Ю. Андреев: «На деле период «равновесия» двух муз у Галича выглядел следующим образом: с одной стороны, песня в «Комсомольской правде» под названием «Руку дай, молодость моя», с другой — «Спрашивайте, мальчики, спрашивайте», с одной — песенки из сценария «Добрый город» в «Неделе», с другой — «Старательский вальсок», с одной — песенка «Дождик» в той же «Неделе», с другой — «Облака плывут, облака», с одной — стихи в «Сельской молодежи», «Дорогой мой человек» и «Добрый вечер» в «Крестьянке», с другой — «Товарищ Парамонова» и «Право на отдых» и т. д. и т. п.
Уж очень это походит на аналогичную ситуацию, возникшую в творчестве другого литератора примерно в это же самое время: он одновременно напечатал две большие статьи — одну в Союзе о Максиме Горьком как об основоположнике советской литературы, другую за рубежом (правда, под псевдонимом) о Максиме Горьком как погубителе советской литературы. Тоже, деликатно выражаясь, служение «двум музам»? Замечу, что и Б. Окуджава, и В. Высоцкий всегда служили одной музе…»

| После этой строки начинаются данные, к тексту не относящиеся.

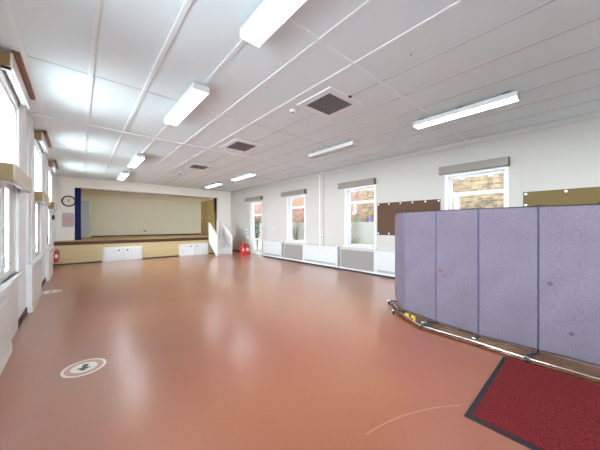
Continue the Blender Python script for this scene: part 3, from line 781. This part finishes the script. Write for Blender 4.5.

А. Гребнев: «Как это ни грустно, но это одна из издержек свободы — создание мифов. Раньше были мифы советские, нынче — иные. Я близко знал Сашу, мы были друзьями, вместе вели мастерскую. Как многие в то время, Галич жил двойной жизнью. В картине «Июльский дождь» (1966) есть диалог: «Чьи это песни?» — «Это песни Коли Брусникина, художника. Днем он пишет картины в стиле Академии художеств типа «Комбайны вышли в поле», а вечерами сочиняет такие песенки». В этом диалоге мы с Хуциевым имели в виду Галича. Тот, смотревший нашу картину, намека не понял.